Roaring Forties

Gereon Lepper im Skulpturenpark Waldfrieden

von Jürgen Kasten

Gereon Lepper, "Ortstreu" - Foto © Frank Becker

Roaring Forties
 
Gereon Lepper im Skulpturenpark Waldfrieden
 
Zwischen dem 40. und 50. Breitengrad herrschen extreme Winde und hoher Wellengang. Energie wird dort quasi sichtbar. Darauf bezieht sich die Ausstellung Roaring Forties, die derzeit in der unteren Halle des Wuppertaler Skulpturenparks „Waldfrieden“ von Tony Cragg präsentiert wird. Energie ist auch das Thema der Installationen, die der Bildhauer Gereon Lepper dort aufgebaut hat.
Der 1956 in Ratingen geborene Künstler ist ursprünglich gelernter Steinmetz und Steinbildhauer, war danach Gasthörer an der Kunstakademie Düsseldorf und dann Meisterschüler bei Prof. Klaus Rinke.
 
Bis zum 28. September sind drei kinetische Werke Leppers zu besichtigen, besser: zu erleben. Beim Betreten der Halle wird der Blick sogleich von einem großen Käfig eingefangen, in dem zwei Ventilatoren stehen, fast wie Flugzeugpropeller wirkend mit den jeweils zugehörenden Motorblöcken. Die Installation steht auf Rädern. Die Motoren laufen an, machen einen Höllenlärm und lassen die Propeller mit irrsinniger Geschwindigkeit rotieren. Diese Kräfte müßten eigentlich die Räder in Bewegung setzen, doch sie stehen still. Die Propeller rotieren gegenläufig, die Kräfte heben sich auf. Entsprechend nennt Lepper das 1990 entstandene Werk „Ortstreu“.
Auf der gegenüberliegenden Seite der Halle steht „Schwere See“ aus dem Jahr 2001. Ein mit rotem Dieselöl gefüllter Glasbehälter, ähnlich einem langen Aquarium, wird durch eine motorbetriebene mechanische Schaukel in Bewegung gesetzt. In der öligen Flüssigkeit entwickelt sich ein Wellensystem, rollt an, türmt sich auf, Gischt schäumt, die Wellen rollen überschlagend zurück, werden langsamer und kleiner, kommen zum Stillstand, bis der Blick des Betrachters auf einem ruhenden Horizont weilt. Man könnte damit die Ewigkeit assoziieren. Chaos, Entspannung, Ruhe, Ewigkeit, so sieht Lepper es.

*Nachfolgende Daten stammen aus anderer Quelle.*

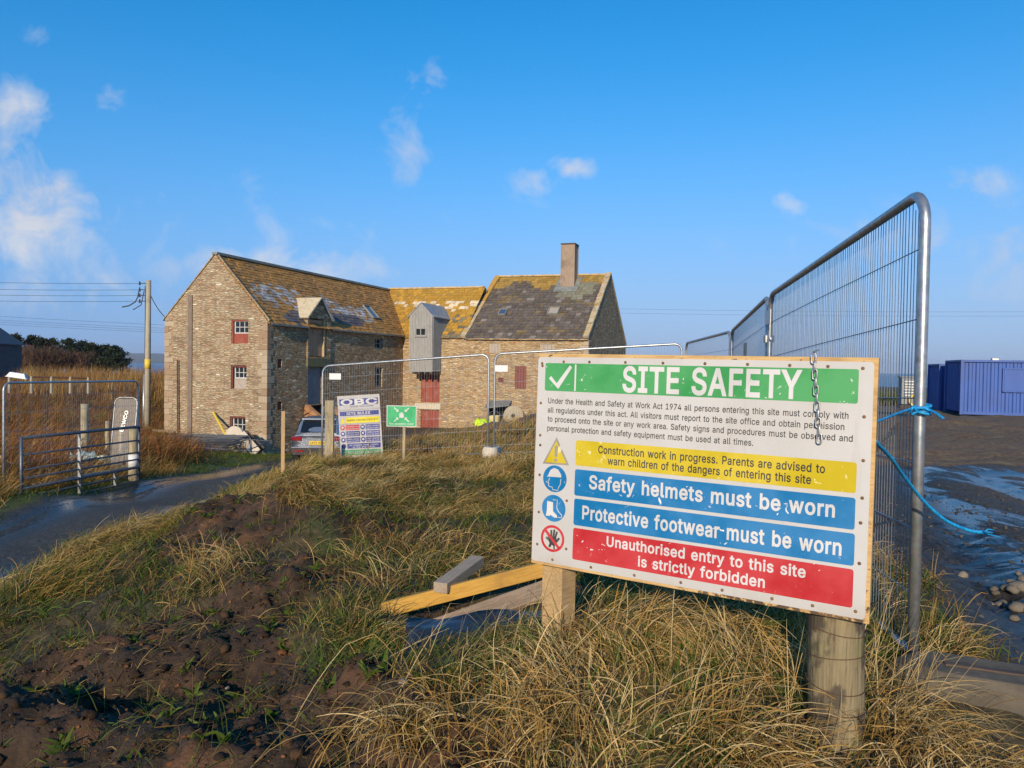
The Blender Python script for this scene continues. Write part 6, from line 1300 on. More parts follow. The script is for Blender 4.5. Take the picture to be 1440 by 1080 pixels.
# ------------------------------------------------------------------ trees
def leaf_mat(name, tr=.25, rough=.7):
    t = MT(name); c = t.attr('Col'); t.lk(c, t.b.inputs['Base Color']); t.b.inputs['Roughness'].default_value = rough; t.b.inputs['Specular IOR Level'].default_value = .2
    tl = t.N.new('ShaderNodeBsdfTranslucent'); t.L.new(c, tl.inputs[0]); mx = t.N.new('ShaderNodeMixShader'); mx.inputs[0].default_value = tr
    t.L.new(t.b.outputs[0], mx.inputs[1]); t.L.new(tl.outputs[0], mx.inputs[2]); t.L.new(mx.outputs[0], t.N['Material Output'].inputs[0]); return t.mat
MAT['leaf'] = leaf_mat('foliage'); MAT['grass'] = leaf_mat('grass_blade', .35, .6); MAT['bark'] = wood('bark', (.06, .045, .035), (.11, .085, .065))
rng = np.random.default_rng(11)
def tree(name, px, ytop, ybase, Y, rw, kind, label, grp):
    """a tapered trunk with limbs and a crown of many small sprays set along them"""
    b_ = at(px, ybase, Y); tp = at(px, ytop, Y); h = tp.z - b_.z + .6; root = empty(name, (b_.x, b_.y, b_.z - .6), 0, label=label, cat='tree', group=grp); rr = random.Random(int(px * 7 + Y))
    m = MB(); m.tube([(0, 0, 0), (.1, 0, h * .4), (.2, .1, h * .8)], [h * .03, h * .02, h * .008], 7); pts = []
    nl = 16 if kind != 'bush' else 22
    for i in range(nl):
        f = .22 + .74 * i / nl if kind != 'bush' else .1 + .5 * rr.random(); an = i * 2.4 + rr.random(); 
        if kind == 'conifer': ln = rw * (1.15 - f) ** .7 * rr.uniform(.6, 1.25); rise = ln * rr.uniform(-.05, .35)
        else: ln = rw * rr.uniform(.5, 1.0); rise = (h * (1 - f)) * rr.uniform(.35, .95)
        s = Vector((.2 * f, .1 * f, h * f)); e = s + Vector((math.cos(an) * ln, math.sin(an) * ln, rise)); m.tube([s, s.lerp(e, .5) + Vector((0, 0, .08 * ln)), e], [h * .009, h * .006, h * .002], 4)
        for k in range(5): pts.append((s.lerp(e, .25 + .75 * (k + rr.random()) / 5), (.35 + .45 * rr.random()) * (1.0 if kind != 'conifer' else 1.15 - .5 * f)))
    if kind == 'conifer': pts += [(Vector((.2 + rr.uniform(-.3, .3), rr.uniform(-.3, .3), h * (.86 + .12 * rr.random()))), .35) for _ in range(6)]
    m.build('trunk', MAT['bark'], root)
    V = []; C = []; nb = 26 if kind == 'conifer' else 22
    for c, r_ in pts:
        tone = rr.uniform(.55, 1.35)
        base = {'conifer': (.022, .036, .018), 'bush': (.125, .072, .045), 'brown': (.115, .075, .035)}[kind]
        if kind == 'conifer' and rr.random() < .2: base = (.055, .055, .022)
        for _ in range(nb):
            d = rng.normal(size=3) * r_ * np.array([.75, .75, .42]) ; o = np.array(c) + d; a = rng.normal(size=3); a /= np.linalg.norm(a); b2 = np.cross(a, rng.normal(size=3)); b2 /= np.linalg.norm(b2)
            if kind == 'conifer': s, w = rng.uniform(.12, .30), rng.uniform(.05, .12)
            else: s, w = rng.uniform(.15, .42), rng.uniform(.012, .035); a[2] = abs(a[2]) + .5
            V += [o - a * s - b2 * w, o - a * s + b2 * w, o + a * s + b2 * w * .5, o + a * s - b2 * w * .5]; q = tone * rng.uniform(.7, 1.3); C += [[base[0] * q, base[1] * q, base[2] * q]] * 4
    V = np.array(V); np_mesh('crown', V, np.arange(len(V)).reshape(-1, 4), MAT['leaf'], dict(Col=np.array(C)), root)
con = [(20, 470, 118, 2.0, 'small dark spire conifer closest to the shed'), (44, 471, 121, 1.9, 'tallest narrow dark conifer above the brown bushes'), (57, 474, 116, 2.2, 'dark conifer with a rounded top right of the tallest one'), (71, 476, 123, 2.3, 'broad dark conifer in the middle left of the clump'),
       (95, 477, 118, 2.4, 'dark conifer with a flat top in the middle of the clump'), (113, 479, 121, 2.3, 'dark conifer just right of the flat topped one'), (128, 483, 116, 2.1, 'lower dark conifer in the right half of the clump'), (145, 485, 119, 2.0, 'dark conifer second from the sea end of the clump'), (160, 488, 114, 2.5, 'windswept dark conifer at the sea end of the clump')]
for px, yt, Y, rw, lb in con: tree('conifer', px, yt, 524, Y, rw, 'conifer', lb, 'dark conifers beyond the field')
for px, yt, Y, rw, lb in ((36, 489, 104, 2.4, 'bare brown tree in front of the dark shed side'), (56, 484, 102, 3.0, 'largest bare brown tree before the conifers'), (78, 491, 103, 2.4, 'reddish bare tree right of the largest brown one'), (108, 494, 105, 2.2, 'pinkish brown bare tree low before the middle conifers')):
    tree('bare_tree', px, yt, 527, Y, rw, 'bush', lb, 'bare brown trees before the conifers')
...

Gereon Lepper und "Schwere See" - Foto © Frank Becker

„Das Alter des Mondes“ schließlich, das dritte gezeigte Werk 2014 gebaut, das sich an der Wand zwischen den beiden anderen Installationen befindet, demonstriert Leppers eigene Energie, sagt er selber. Er habe sie beim Bespannen des etwa einen Meter im Durchmesser großen Metallringes mit einer Gummi-Membrane in den so entstandenen Rundkörper eingebracht. Der steht auf dem Boden. Langsam wird die Luft aus dem Behälter abgesaugt und über ein Schlauchsystem in den noch flach an der Wand hängenden „Mond“ transportiert. Der bläst sich mit der aus dem anderen Körper abgepumpten Luft langsam zu einer halben Mondkugel auf.
Im gesamten Ausstellungsraum pulsiert Energie, die den Betrachter physisch wie psychisch erreicht. Leppers Werke haben „starke metaphysische Qualität“, sagt Tony Cragg. „Mein  Herzblut hängt auch an den Innenskulpturen“, erklärt Gereon Lepper dazu. Geschaffen hat er aber auch anderes, große Objekte im öffentlichen Raum und vieles mehr, das bereits in zahlreichen Einzelausstellungen zu sehen war. Als Atelier hat Lepper vor 18 Jahren eine alte Werkhalle einer stillgelegten Zeche in Hattingen gekauft. Dort baut er seine Objekte zusammen, manchmal in Zusammenarbeit mit einer Werft. So sein neuestes Projekt, ein schwimmender Ausstellungsraum, mit dem er die Kanäle Europas befahren will, um die Kunst zu den anliegenden Orten und den dort lebenden Menschen zu bringen.


Tony Cragg und Gereon Lepper zwischen "Das Alter des Mondes" und "Schwere See" - Foto © Frank Becker

Das Projekt stellt er ausführlich im Internet vor: www.art-space-shuttle.com .
Auch im Fernsehen ist Lepper demnächst zu sehen. Am 04.07. in der Sendung des WDR 3 „interessante Menschen an der Ruhr“.
Tony Craggs Skulpturenpark bietet einmal mehr eine inspirierende Ausstellung, die es sich lohnt anzuschauen.